3. What the money is reportedly earmarked for
Analysts and the bill text (as summarized by reporting) point to major categories: massive expansion of detention capacity (including family residential centers), hiring and recruiting of ICE officers, transportation and removal operations, facility upgrades, and other enforcement-related contracts. Brennan Center and Jacobin emphasize the $45 billion detention allocation and increases for Transportation and Removal Operations, while the DHS congressional budget justification lists sustaining detention beds (50,000 in FY2026 in its request) and specific increases for TRP operations [2][7][4].
4. Government and independent framings differ — accountability and oversight concerns
Civil‑liberty and immigrant‑advocacy groups characterize the package as creating a “deportation‑industrial complex” and warn it institutionalizes a large detention and enforcement apparatus that may be hard to dismantle, noting heavy reliance on private contractors for detention [5][2]. Reporting highlights concerns about reduced oversight — for example, that the administration has resisted congressional oversight of ICE facilities even as funding increases [2]. Proponents frame the funds as necessary to “safeguard borders” and to fund operational needs; Business Insider notes broad DHS funding language that allows activity “in support of the Department of Homeland Security’s mission to safeguard the borders” to be available between 2025 and 2029 [8].
5. On claims that ICE’s budget “tripled” or jumped to specific totals
Multiple outlets interpret the package as causing a dramatic increase: Brennan Center and others calculate several‑fold increases relative to prior baselines [5][2]. Snopes examined specific numeric claims (e.g., increases from about $3.5–$10 billion to much larger totals) and found the bill would add roughly $29.85 billion specifically to ICE with additional funds affecting ICE’s effective resources, which led some fact‑checks to summarize the net effect as a very large increase or near‑tripling of ICE budgets depending on counting methods [1][4]. Exact single‑line totals vary by how analysts annualize multi‑year funds [3].
6. What the official DHS materials say (and what they don’t)
DHS’s FY2026 congressional budget justification posted by the department lists a requested ICE total of roughly $11.3 billion for FY2026 and details program-level changes such as sustaining detention bed capacity and a $205 million increase for transportation and removals, reflecting how DHS plans to use some resources operationally [7]. Available sources do not mention a single, uncontested “ICE budget” number for 2025 that everyone agrees on — rather they show a mix of appropriations, availability windows, and agency requests [7].

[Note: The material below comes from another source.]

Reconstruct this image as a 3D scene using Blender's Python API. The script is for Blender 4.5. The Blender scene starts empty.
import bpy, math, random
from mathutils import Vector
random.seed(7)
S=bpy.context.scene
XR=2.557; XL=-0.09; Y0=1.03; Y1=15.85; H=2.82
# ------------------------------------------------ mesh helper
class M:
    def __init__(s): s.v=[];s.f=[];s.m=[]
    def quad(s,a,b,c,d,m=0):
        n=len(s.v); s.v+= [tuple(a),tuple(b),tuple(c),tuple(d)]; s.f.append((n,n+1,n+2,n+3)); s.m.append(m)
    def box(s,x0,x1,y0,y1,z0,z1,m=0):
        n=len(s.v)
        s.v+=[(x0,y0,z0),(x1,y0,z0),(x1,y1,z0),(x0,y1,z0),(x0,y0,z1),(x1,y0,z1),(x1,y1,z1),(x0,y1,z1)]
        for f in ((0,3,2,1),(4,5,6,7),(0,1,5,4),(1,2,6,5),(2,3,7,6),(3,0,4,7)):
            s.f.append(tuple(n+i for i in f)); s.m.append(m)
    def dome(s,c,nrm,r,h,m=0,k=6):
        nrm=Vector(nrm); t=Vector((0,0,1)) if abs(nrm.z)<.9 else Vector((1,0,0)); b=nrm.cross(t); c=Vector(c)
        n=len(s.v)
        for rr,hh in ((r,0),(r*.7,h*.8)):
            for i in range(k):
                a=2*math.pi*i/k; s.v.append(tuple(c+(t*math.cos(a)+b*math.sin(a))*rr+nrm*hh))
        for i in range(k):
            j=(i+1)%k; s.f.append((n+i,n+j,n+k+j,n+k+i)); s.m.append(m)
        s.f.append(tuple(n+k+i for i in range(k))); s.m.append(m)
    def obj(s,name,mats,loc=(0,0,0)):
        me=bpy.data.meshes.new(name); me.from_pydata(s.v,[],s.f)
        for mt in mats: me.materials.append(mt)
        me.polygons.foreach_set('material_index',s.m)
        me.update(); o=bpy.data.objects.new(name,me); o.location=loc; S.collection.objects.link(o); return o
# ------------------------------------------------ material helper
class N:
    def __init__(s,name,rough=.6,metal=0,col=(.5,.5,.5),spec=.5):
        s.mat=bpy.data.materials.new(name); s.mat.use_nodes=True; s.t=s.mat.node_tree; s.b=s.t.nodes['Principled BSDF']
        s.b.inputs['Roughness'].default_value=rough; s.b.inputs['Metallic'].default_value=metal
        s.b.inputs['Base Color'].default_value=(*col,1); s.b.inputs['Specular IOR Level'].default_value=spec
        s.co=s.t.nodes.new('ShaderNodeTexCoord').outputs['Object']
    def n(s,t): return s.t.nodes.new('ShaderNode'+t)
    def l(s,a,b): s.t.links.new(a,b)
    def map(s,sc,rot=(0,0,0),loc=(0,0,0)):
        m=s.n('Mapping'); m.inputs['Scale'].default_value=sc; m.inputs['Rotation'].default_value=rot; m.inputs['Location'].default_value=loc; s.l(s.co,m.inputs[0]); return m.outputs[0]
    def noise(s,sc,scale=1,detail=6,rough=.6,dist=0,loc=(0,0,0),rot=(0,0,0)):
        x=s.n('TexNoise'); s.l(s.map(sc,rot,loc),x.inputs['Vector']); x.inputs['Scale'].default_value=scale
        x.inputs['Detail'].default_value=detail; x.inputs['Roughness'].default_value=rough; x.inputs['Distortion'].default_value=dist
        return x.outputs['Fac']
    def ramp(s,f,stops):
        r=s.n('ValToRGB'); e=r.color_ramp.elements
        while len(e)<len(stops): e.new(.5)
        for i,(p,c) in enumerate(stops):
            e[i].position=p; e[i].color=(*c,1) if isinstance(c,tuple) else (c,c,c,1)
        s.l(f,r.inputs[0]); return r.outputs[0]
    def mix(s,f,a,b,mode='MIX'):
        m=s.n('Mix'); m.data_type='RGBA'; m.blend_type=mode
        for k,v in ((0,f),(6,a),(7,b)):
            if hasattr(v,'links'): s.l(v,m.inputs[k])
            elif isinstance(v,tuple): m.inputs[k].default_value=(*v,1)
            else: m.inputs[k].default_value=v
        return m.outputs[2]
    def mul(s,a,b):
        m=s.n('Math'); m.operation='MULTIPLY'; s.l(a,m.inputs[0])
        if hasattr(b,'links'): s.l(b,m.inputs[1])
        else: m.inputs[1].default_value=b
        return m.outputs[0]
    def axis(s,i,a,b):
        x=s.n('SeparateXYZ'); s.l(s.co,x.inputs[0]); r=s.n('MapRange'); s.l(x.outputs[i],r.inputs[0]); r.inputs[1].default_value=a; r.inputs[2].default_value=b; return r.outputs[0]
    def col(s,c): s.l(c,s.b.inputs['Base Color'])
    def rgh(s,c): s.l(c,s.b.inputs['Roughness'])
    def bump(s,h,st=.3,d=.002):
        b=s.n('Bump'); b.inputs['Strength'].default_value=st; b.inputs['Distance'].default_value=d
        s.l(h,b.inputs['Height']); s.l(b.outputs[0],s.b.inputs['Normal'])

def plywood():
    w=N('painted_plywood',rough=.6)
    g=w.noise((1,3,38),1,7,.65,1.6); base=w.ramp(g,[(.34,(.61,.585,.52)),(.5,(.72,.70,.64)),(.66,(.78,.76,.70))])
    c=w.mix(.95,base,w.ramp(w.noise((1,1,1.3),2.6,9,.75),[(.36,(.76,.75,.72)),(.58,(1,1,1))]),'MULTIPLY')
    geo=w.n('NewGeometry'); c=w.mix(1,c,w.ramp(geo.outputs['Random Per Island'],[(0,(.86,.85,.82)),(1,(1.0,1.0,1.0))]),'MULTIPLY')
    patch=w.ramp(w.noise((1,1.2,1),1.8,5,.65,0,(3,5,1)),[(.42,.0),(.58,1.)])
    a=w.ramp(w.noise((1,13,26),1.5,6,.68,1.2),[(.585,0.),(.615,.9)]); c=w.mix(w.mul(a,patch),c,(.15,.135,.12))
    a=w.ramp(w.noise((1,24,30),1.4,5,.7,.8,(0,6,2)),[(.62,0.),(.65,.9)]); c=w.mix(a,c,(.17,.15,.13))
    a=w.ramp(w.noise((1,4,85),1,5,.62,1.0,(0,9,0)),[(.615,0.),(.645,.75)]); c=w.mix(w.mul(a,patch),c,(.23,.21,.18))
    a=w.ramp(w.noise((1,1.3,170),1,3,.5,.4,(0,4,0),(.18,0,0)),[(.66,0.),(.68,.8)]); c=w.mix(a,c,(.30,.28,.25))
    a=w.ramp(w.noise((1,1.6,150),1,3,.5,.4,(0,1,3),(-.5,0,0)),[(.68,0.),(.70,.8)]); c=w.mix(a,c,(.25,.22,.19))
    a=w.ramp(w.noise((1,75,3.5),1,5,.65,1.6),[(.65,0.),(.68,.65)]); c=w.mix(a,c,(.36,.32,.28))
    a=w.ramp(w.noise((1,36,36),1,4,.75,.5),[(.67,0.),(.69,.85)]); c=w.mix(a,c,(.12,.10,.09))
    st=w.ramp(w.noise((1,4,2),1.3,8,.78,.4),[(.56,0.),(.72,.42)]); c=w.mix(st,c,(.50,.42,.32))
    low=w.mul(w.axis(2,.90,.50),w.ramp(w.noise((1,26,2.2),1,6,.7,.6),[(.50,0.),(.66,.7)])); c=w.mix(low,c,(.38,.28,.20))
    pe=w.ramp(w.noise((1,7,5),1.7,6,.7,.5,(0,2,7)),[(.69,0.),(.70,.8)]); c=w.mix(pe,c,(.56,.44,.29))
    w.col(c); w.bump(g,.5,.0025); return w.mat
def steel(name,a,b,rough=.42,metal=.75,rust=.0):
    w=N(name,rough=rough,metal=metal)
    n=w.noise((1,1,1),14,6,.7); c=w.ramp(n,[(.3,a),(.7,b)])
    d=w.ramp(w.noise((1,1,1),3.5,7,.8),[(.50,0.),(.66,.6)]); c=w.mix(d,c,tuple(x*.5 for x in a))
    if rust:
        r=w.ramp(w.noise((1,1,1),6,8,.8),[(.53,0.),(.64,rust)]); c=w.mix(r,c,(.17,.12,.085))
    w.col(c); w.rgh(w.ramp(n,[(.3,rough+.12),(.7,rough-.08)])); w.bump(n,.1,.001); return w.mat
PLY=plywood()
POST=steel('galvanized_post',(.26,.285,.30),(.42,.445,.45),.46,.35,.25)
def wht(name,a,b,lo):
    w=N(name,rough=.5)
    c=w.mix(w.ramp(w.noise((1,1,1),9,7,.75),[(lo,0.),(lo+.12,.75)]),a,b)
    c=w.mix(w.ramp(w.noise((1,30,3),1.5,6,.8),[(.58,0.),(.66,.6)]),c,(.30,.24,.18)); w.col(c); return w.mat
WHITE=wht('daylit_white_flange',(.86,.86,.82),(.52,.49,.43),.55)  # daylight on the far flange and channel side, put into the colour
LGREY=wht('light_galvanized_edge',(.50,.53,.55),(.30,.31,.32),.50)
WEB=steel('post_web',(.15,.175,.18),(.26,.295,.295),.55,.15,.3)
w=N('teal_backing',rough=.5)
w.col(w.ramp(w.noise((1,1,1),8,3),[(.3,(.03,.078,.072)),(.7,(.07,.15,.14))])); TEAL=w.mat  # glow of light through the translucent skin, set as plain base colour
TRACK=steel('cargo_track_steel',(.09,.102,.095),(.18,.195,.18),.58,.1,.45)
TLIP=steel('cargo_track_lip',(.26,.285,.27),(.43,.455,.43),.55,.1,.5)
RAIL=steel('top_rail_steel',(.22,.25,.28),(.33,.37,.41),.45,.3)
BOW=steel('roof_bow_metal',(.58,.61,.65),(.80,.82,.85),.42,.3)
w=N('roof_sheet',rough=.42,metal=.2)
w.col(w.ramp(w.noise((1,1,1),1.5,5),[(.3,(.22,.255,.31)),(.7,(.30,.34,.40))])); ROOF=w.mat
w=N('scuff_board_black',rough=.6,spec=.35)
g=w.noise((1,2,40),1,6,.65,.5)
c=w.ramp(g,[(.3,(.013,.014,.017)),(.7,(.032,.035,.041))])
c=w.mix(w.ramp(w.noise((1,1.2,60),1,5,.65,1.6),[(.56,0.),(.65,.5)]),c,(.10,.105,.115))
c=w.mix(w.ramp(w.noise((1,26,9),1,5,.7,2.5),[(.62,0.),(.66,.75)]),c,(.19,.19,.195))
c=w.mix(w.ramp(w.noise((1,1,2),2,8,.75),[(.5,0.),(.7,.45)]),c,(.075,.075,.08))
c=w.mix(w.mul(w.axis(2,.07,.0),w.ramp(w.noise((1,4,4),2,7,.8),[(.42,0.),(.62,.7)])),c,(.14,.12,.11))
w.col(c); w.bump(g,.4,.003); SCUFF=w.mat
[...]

7. Bottom line and areas to watch
The provided reporting and analyses agree on one thing: the 2025 budget package materially increases the resources that can be used for ICE detention and enforcement and alters the agency’s scale and capacity [2][5][1]. Disagreement in public accounts centers on accounting methods (multi‑year availability vs. annualized figures) and the policy implications (necessity and oversight vs. risk of institutionalizing mass detention) [8][5][2]. Follow-ups to watch: final appropriations language, DHS obligations in each fiscal year, DHS spending plans/obligation notices, and congressional oversight actions referenced in the sources [7][2].